A Towering Achievement
By Chimonsho
The nay-sayers are already out in force on Amazon: Too much moralizing. Too many big words and long sentences. No evidence, just opinion. Repetitious use of evidence. (These last two are contradictory.) Too biased. Good only on steamboats. And so forth. Nevertheless, this impressive work promptly earns classic status in the historiography of slavery.** It synthesizes an enormous secondary literature, but is also strongly based on a close reading of voluminous primary sources. While scholars will have to chew over "RODD" for a while to grasp the full implications, the second full paragraph on p.9 lays out a research agenda for a generation. Johnson makes very good use of recent developments in integrating sensory, bodily and spatial aspects of the past. He is very harsh on slaveowners and traders, but this is still fair criticism given the horrors of slavery. One great strength is the sharp focus on the Lower Mississippi combined with appreciation of the region's essential contacts with the global economy. Critics flinch at the author's unflinching look at the economics of slavery, along with his grasp of the threat to America posed by the Slave Power. But we must not turn away, because like it or not, these matters fundamentally shaped US history.
** Its scholarly peers include K. Stampp, "The Peculiar Institution;" J. Blassingame, "The Slave Community;" E. Genovese, "Roll Jordan Roll;" P. Wood, "Black Majority;" G.M. Hall, "Africans in Colonial Louisiana," & very few others.
27 of 28 people found the following review helpful.
Groundbreaking Scholarship, Riveting Read
By Dominick
As Walter Johnson’s River of Dark Dreams weaves its way through the history of slavery and economics in the Mississippi River Valley, he does everything in his power to dispel all romanticized notions of the antebellum South. Johnson crafts a unique narrative that reinvigorates the scholarship on this time period with an impressive grasp of the impact of human nature on historical events, as well as an innate ability to expand and connect broader regions and themes. While the book revolves around, and always returns to, the history of the rise of the Cotton Kingdom, Johnson integrates this development seamlessly with the rise of northern banking capitalism and industrialization as well as the broader Atlantic world through fears of slave revolts inspired by the Haitian example, and ambitious imperialist designs of expansion into Cuba and Nicaragua.
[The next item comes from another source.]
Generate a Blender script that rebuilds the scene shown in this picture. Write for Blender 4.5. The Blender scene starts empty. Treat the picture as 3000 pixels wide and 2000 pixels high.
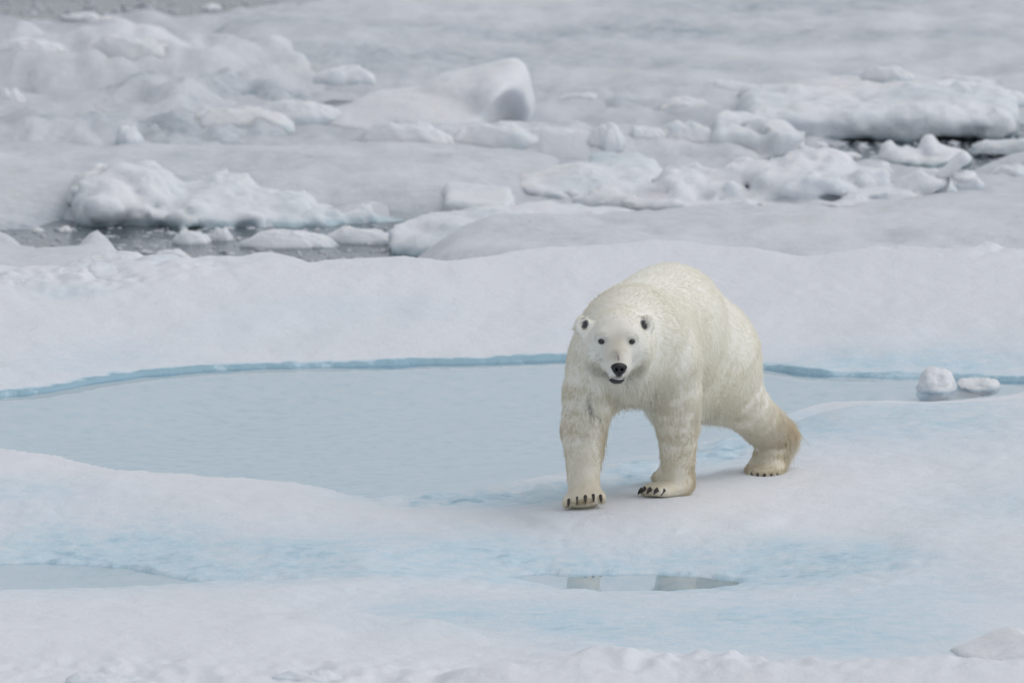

Despite this broad range, Johnson maintains a close connection with the people and land of the river valley. His insistence on delving into the evils of slavery, rather than taking it as a given, provides a sharp bite to the work. Opinionated, occasionally superfluous, and stocked with an ostentatious lexicon, Johnson’s style of writing may not appeal to every casual reader. Yet for those willing to overlook those blemishes, this book provides a perception-altering account. Potentially groundbreaking within the context of its historiography, this work is a must read for any scholar, armchair or academic, within the field and should be strongly encouraged inclusion in the material for relevant upper level college courses.